Another 2 to 4 inches of snow were anticipated in areas of western Michigan by Tuesday morning, while another 6 to 12 inches were expected from areas of northeastern Ohio through the lakeshore areas of upstate New York, leading to storm totals of 1 to 3 feet in the most persistent lake snows by Tuesday evening.

As of this afternoon, some of the higher 24-hr snow totals were reported from Oswego County, New York where snow totals ranged from 3.0 inches at W. Fulton to 32.0 inches at Bennetts Bridge. Geauga County, Ohio and Erie County, Pennsylvania also reported relatively high 24-hr snow total reports of up to 13.0 and 10.8 inches respectively.

Shifting farther east, accumulating snows developed along portions of the New England coast through Tuesday's morning commute. Six to 12 inches of snowfall were anticipated for portions of southeast New England, from parts of eastern Massachusetts and Connecticut through Rhode Island, and eastern Maine.

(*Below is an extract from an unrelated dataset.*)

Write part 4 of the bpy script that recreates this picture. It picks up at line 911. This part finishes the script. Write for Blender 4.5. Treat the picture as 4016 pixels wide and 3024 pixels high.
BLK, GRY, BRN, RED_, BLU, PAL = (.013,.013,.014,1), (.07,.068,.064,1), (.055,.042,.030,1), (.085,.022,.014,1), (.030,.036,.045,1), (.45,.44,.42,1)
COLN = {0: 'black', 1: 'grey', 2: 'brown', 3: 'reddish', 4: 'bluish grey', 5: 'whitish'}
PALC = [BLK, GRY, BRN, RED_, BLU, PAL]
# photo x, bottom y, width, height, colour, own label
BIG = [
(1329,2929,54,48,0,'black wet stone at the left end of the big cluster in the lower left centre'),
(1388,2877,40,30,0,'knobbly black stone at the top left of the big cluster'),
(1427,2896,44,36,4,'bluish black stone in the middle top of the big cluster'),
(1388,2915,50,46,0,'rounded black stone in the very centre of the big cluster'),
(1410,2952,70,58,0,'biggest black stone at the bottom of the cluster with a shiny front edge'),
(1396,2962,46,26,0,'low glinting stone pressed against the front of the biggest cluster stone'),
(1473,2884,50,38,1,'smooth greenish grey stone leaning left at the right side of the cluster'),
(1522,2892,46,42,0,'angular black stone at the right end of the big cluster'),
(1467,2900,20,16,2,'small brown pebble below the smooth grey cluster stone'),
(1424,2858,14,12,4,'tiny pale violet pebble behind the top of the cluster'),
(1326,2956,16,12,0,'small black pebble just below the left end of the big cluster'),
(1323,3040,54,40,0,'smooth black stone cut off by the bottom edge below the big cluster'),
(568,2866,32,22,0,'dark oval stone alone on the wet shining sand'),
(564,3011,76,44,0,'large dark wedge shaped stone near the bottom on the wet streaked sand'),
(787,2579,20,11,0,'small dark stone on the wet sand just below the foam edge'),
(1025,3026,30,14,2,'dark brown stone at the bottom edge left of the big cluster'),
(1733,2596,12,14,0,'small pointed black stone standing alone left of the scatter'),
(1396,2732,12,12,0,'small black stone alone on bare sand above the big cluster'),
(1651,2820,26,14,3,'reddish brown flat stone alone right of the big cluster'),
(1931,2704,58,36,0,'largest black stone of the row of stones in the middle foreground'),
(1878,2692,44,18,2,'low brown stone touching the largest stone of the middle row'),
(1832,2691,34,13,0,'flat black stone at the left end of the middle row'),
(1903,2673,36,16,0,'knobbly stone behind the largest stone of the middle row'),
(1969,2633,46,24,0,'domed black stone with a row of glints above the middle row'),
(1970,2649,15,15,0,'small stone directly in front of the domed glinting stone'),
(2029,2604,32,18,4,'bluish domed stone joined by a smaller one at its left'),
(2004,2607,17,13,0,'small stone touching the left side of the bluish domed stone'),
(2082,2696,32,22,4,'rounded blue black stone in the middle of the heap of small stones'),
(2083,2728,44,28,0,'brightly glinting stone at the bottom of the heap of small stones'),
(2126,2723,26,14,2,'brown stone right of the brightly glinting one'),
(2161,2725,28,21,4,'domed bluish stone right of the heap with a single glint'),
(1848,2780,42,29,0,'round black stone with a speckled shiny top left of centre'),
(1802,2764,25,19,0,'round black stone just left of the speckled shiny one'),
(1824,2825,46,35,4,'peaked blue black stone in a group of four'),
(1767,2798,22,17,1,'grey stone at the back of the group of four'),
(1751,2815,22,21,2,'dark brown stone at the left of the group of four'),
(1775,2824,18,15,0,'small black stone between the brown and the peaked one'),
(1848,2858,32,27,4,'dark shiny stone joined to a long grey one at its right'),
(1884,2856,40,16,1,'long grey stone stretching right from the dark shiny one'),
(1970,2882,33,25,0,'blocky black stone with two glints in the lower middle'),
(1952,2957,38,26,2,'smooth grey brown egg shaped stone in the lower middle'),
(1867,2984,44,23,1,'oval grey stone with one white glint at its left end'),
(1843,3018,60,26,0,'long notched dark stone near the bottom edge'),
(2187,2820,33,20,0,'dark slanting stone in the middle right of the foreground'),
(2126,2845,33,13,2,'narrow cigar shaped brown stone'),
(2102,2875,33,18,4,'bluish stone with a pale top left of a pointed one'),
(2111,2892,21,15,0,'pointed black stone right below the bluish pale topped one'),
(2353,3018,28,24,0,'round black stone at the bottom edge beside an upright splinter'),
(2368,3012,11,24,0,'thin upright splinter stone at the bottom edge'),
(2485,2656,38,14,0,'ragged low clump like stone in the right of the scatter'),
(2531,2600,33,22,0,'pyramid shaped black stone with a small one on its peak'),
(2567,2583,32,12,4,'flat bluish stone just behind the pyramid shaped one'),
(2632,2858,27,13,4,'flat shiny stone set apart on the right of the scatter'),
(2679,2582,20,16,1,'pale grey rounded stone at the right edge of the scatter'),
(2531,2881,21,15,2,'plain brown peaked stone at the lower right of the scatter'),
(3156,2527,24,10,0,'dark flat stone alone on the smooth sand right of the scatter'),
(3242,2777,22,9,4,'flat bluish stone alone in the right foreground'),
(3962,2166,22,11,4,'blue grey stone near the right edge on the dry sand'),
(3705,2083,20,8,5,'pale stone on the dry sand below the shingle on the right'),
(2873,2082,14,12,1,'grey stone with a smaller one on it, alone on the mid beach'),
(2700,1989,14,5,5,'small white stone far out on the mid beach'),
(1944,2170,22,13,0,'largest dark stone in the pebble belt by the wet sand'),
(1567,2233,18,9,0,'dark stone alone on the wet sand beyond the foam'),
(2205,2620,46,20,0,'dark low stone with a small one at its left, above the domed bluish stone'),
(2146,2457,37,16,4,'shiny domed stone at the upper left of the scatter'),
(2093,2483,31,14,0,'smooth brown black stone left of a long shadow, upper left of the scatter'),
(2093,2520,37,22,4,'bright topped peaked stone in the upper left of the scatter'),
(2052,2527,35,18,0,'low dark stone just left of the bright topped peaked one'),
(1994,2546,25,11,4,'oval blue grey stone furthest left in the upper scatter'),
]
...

Some of this morning's higher snow totals in southeastern New England included 5.0 inches in South Kingston, Rhode Island and 6.2 inches in Edgartown, Massachusetts.

Elsewhere, outside of a few light showers in the Florida Peninsula, it was a quiet weather day across the rest of the nation as high pressure remained dominant in the West.

TUESDAY'S WEATHER EXTREMES:

HIGHEST TEMPERATURE (DEGREES F).........................82 Camp Pendleton, Calif.

HIGHEST HEAT INDEX (DEGREES F).......................... ,

LOWEST TEMPERATURE (DEGREES F)..........................-34 Crane Lake, Minn.

LOWEST WIND CHILL (DEGREES F)...........................-51 Mt. Washington, N.H.

HIGHEST WIND GUST (MPH).................................59 Mt. Washington, N.H.

HIGHEST PRECIPITATION (INCHES)..........................0.62 Port Heiden, Alaska

ON THIS DATE....... A Chinook wind can have a dramatic effect on local weather. On this date in 1943, the temperature at Spearfish S.D. rose from -4 degrees to 45 degrees in just two minutes due to a strong Chinook wind. This represented the most dramatic temperature rise in word weather records. Later that day, the temperature plunged from 54 degrees to -4 degrees in just 27 minutes.